*GIVEN TASK*
Extract each line where the string "parts" shows up.

*DATASET SECTION*
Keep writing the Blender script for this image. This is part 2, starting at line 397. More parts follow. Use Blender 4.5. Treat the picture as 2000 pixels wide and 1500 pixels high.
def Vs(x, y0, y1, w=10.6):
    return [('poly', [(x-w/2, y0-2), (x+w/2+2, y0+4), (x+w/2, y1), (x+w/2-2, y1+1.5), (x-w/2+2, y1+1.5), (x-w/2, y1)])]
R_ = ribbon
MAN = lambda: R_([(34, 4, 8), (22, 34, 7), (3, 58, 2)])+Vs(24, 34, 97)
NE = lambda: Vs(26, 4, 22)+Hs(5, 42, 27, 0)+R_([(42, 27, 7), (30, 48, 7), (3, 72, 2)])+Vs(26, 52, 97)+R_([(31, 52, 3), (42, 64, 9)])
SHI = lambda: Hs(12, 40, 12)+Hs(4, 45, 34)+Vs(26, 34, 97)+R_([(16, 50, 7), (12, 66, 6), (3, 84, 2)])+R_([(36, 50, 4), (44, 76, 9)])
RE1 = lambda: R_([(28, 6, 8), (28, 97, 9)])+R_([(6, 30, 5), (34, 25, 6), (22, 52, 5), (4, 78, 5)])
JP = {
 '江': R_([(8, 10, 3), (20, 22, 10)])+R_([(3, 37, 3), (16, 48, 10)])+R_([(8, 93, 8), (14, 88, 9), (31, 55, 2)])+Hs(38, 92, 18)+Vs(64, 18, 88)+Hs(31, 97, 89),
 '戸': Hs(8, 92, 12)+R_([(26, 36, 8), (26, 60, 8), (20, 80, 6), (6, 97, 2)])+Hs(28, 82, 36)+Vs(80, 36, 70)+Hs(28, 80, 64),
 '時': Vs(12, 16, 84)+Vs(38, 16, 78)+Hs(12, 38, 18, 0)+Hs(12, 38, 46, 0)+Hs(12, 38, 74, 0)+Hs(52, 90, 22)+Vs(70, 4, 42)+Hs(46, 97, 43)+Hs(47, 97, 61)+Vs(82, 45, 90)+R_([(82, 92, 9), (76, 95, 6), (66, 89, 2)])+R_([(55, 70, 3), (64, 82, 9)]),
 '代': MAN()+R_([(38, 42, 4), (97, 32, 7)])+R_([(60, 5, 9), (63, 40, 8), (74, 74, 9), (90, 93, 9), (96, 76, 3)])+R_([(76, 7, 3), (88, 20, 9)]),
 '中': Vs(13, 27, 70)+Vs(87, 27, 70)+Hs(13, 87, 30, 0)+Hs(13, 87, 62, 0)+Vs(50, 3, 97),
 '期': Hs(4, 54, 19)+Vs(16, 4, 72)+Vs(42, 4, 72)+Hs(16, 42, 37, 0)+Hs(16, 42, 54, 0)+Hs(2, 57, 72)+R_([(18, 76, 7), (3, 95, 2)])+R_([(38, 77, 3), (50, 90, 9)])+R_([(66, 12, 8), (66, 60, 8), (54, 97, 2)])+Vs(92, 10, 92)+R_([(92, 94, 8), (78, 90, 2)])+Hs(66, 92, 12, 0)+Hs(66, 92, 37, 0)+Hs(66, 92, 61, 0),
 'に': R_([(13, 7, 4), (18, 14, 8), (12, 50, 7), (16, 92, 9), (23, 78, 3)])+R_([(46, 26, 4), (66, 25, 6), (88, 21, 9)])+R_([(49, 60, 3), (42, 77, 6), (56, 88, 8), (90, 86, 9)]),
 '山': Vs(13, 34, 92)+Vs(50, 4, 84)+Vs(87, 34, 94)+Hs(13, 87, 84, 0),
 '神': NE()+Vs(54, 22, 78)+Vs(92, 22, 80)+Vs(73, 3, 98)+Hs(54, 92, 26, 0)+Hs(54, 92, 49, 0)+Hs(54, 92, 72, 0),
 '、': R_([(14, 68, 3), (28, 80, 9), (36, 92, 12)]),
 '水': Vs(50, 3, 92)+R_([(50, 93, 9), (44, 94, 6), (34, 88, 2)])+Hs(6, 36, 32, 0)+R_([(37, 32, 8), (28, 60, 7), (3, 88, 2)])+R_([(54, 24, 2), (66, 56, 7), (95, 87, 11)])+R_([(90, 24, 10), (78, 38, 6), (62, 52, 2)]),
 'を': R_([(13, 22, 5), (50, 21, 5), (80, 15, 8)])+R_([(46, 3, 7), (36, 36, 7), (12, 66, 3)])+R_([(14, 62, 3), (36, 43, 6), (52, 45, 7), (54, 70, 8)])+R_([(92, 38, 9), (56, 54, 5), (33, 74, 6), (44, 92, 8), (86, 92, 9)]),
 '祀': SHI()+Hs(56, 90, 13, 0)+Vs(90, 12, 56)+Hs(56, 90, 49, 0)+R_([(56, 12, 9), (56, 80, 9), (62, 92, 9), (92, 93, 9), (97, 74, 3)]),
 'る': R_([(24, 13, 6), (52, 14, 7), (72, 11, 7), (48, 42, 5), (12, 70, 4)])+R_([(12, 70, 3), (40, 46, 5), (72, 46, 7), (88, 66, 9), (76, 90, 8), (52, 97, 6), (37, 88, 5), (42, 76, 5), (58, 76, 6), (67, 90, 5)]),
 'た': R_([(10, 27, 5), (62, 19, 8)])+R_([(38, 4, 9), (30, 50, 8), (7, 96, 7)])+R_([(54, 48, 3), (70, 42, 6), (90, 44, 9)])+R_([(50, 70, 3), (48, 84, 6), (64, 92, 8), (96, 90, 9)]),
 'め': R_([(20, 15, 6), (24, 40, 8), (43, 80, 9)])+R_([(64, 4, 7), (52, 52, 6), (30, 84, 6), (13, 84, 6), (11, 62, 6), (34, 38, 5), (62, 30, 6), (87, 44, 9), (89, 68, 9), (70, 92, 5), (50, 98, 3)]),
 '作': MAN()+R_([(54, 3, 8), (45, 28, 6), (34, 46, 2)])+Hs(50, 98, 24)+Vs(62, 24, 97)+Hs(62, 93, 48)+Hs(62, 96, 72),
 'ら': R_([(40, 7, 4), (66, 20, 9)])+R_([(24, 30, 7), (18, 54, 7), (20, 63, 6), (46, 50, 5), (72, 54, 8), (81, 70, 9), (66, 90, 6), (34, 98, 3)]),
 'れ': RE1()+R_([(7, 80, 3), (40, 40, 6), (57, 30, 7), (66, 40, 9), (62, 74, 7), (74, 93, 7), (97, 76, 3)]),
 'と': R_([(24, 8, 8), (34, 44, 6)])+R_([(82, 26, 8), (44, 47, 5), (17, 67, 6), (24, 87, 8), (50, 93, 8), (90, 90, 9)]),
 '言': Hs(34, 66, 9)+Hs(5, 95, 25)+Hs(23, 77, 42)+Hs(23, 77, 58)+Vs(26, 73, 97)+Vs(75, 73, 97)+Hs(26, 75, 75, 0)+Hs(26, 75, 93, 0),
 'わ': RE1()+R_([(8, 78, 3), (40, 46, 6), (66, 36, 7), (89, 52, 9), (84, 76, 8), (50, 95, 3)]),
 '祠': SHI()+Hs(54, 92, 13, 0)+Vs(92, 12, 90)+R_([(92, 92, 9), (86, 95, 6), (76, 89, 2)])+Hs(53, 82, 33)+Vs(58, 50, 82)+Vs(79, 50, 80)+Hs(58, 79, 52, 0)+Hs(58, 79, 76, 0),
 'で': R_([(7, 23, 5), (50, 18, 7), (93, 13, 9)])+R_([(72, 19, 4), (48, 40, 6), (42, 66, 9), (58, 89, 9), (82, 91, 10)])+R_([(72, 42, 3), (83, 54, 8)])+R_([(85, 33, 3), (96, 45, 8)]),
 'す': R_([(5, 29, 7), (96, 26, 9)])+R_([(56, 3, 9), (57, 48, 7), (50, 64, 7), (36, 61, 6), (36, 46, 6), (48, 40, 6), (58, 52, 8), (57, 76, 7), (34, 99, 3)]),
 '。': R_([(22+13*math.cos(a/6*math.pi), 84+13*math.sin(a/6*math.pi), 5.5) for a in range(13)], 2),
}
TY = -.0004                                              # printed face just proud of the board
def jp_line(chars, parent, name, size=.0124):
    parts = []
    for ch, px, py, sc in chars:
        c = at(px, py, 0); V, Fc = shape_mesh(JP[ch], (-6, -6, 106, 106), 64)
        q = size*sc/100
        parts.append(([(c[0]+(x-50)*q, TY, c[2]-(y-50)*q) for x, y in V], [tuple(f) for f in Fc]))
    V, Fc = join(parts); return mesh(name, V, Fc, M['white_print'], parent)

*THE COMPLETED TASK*
Keep writing the Blender script for this image. This is part 2, starting at line 397. More parts follow. Use Blender 4.5. Treat the picture as 2000 pixels wide and 1500 pixels high.
    parts = []
        parts.append(([(c[0]+(x-50)*q, TY, c[2]-(y-50)*q) for x, y in V], [tuple(f) for f in Fc]))
    V, Fc = join(parts); return mesh(name, V, Fc, M['white_print'], parent)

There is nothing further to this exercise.